**EXERCISE OBJECTIVE**
Emit the exact text of every line from the line with "by 900 pixels." to the line with "shrub('shaded undergrowth bush behind the right", both ends included. No other output is expected.

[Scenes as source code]
** START **

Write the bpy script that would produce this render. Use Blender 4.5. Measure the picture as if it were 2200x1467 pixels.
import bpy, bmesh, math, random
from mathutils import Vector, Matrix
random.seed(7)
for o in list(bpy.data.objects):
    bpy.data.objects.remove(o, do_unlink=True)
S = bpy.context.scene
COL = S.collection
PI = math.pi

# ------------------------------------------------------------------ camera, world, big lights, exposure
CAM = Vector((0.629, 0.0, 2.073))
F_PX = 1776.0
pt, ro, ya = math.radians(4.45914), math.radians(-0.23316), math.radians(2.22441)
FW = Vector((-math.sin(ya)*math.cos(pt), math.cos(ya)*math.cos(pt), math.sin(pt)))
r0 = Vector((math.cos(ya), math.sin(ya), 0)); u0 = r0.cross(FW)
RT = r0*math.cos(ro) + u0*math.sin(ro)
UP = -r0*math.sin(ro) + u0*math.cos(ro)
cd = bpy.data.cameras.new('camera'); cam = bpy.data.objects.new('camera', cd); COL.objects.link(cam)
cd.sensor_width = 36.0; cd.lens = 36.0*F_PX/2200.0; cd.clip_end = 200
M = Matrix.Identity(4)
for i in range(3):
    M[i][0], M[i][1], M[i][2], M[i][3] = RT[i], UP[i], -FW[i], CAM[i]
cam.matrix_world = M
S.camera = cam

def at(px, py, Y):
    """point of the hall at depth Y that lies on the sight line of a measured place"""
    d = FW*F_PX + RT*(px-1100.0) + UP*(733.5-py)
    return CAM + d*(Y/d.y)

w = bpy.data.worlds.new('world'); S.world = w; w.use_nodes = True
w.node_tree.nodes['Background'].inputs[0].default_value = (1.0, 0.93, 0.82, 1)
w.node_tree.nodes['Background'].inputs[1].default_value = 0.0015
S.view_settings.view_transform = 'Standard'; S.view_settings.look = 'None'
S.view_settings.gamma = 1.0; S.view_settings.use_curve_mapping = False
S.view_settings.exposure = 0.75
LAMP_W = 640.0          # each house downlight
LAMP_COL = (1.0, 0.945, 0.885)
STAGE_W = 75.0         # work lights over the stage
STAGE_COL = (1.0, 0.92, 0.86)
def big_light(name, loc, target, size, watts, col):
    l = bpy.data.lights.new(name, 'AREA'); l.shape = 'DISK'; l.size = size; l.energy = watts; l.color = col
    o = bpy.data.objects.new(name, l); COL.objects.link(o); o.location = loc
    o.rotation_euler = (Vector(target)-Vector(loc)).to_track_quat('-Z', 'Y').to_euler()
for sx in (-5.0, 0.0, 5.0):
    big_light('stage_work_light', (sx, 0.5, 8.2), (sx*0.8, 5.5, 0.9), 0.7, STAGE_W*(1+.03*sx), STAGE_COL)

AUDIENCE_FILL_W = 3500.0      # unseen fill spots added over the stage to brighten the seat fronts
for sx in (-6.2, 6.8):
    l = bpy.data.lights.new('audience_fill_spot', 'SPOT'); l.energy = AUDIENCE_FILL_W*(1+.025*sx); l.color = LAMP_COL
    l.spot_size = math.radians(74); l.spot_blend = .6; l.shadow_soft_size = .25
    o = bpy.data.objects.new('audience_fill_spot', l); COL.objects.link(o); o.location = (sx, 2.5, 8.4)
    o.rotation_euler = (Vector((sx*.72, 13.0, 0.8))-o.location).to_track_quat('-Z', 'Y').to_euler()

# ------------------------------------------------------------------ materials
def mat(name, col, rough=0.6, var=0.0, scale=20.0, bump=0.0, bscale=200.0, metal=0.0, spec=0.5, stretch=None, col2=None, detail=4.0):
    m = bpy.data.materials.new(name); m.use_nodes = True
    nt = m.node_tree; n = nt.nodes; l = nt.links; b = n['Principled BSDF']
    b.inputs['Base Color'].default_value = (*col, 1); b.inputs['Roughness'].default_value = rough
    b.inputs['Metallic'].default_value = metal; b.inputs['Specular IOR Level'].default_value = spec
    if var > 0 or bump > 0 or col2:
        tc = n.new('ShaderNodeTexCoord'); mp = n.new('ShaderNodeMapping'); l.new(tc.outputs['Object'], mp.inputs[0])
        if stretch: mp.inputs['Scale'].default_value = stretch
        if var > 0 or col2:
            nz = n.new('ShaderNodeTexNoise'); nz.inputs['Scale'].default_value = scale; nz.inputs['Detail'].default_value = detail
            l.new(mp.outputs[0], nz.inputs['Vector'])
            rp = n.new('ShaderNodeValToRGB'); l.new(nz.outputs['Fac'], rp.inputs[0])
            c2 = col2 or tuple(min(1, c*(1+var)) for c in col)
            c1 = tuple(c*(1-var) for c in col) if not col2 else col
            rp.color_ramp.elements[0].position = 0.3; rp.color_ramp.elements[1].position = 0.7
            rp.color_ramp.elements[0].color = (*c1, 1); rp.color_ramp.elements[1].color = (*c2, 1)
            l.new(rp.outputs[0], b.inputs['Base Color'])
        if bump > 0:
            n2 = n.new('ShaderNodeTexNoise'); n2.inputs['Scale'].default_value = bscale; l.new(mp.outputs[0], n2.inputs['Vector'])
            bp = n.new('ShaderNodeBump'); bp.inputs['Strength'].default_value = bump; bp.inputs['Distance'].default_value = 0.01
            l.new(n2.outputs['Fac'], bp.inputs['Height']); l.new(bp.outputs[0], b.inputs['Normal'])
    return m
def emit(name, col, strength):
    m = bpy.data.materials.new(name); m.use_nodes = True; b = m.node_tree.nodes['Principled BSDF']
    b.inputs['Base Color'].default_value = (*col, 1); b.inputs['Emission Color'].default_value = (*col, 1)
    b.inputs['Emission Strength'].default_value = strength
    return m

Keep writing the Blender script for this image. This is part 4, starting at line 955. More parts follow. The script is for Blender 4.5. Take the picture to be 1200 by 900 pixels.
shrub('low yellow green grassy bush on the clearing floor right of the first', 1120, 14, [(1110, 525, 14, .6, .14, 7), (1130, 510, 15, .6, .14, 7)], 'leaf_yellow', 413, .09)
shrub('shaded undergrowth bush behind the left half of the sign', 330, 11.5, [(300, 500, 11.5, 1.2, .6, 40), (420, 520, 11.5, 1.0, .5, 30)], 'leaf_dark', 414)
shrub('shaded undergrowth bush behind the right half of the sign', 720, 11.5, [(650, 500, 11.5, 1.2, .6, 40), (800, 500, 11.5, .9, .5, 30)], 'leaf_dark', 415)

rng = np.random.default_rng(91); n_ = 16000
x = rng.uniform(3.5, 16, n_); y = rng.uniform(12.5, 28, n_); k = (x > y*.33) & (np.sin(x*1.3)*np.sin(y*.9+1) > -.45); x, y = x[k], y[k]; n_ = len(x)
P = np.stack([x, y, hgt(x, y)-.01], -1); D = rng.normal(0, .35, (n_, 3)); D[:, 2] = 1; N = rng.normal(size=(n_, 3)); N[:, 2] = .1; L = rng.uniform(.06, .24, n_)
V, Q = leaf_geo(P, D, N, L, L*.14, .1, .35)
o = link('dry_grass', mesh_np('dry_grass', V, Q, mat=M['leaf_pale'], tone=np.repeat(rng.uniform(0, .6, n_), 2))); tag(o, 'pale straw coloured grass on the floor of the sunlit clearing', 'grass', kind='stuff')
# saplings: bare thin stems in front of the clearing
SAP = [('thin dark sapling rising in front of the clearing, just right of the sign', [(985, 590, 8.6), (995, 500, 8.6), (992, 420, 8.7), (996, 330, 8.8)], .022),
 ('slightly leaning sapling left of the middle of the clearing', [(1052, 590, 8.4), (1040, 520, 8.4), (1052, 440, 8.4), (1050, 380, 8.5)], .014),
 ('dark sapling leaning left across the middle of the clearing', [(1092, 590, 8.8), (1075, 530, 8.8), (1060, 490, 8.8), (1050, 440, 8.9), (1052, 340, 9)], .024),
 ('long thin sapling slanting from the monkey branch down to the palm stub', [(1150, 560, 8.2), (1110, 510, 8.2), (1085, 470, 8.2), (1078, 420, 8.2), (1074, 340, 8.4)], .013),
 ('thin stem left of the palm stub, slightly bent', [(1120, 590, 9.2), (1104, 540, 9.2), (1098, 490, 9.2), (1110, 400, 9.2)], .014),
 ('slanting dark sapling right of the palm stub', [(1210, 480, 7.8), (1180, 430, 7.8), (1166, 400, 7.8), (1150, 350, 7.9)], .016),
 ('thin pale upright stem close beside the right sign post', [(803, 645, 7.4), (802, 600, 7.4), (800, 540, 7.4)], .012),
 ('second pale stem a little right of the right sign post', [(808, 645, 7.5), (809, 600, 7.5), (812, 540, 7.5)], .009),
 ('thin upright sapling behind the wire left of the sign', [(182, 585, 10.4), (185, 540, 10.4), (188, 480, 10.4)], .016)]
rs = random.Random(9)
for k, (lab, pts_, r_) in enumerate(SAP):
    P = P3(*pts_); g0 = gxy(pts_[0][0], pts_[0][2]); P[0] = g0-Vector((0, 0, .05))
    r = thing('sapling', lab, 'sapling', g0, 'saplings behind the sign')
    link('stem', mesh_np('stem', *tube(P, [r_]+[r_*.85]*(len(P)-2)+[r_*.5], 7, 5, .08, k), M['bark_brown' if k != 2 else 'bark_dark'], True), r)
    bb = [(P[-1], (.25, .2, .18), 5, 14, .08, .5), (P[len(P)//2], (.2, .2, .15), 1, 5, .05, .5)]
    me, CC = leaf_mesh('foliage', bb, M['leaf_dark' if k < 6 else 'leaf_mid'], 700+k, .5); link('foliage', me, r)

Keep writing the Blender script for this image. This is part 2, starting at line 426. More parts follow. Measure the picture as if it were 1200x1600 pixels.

** END **

**TASK RESPONSE**
Keep writing the Blender script for this image. This is part 4, starting at line 955. More parts follow. The script is for Blender 4.5. Take the picture to be 1200 by 900 pixels.
shrub('low yellow green grassy bush on the clearing floor right of the first', 1120, 14, [(1110, 525, 14, .6, .14, 7), (1130, 510, 15, .6, .14, 7)], 'leaf_yellow', 413, .09)
shrub('shaded undergrowth bush behind the left half of the sign', 330, 11.5, [(300, 500, 11.5, 1.2, .6, 40), (420, 520, 11.5, 1.0, .5, 30)], 'leaf_dark', 414)
shrub('shaded undergrowth bush behind the right half of the sign', 720, 11.5, [(650, 500, 11.5, 1.2, .6, 40), (800, 500, 11.5, .9, .5, 30)], 'leaf_dark', 415)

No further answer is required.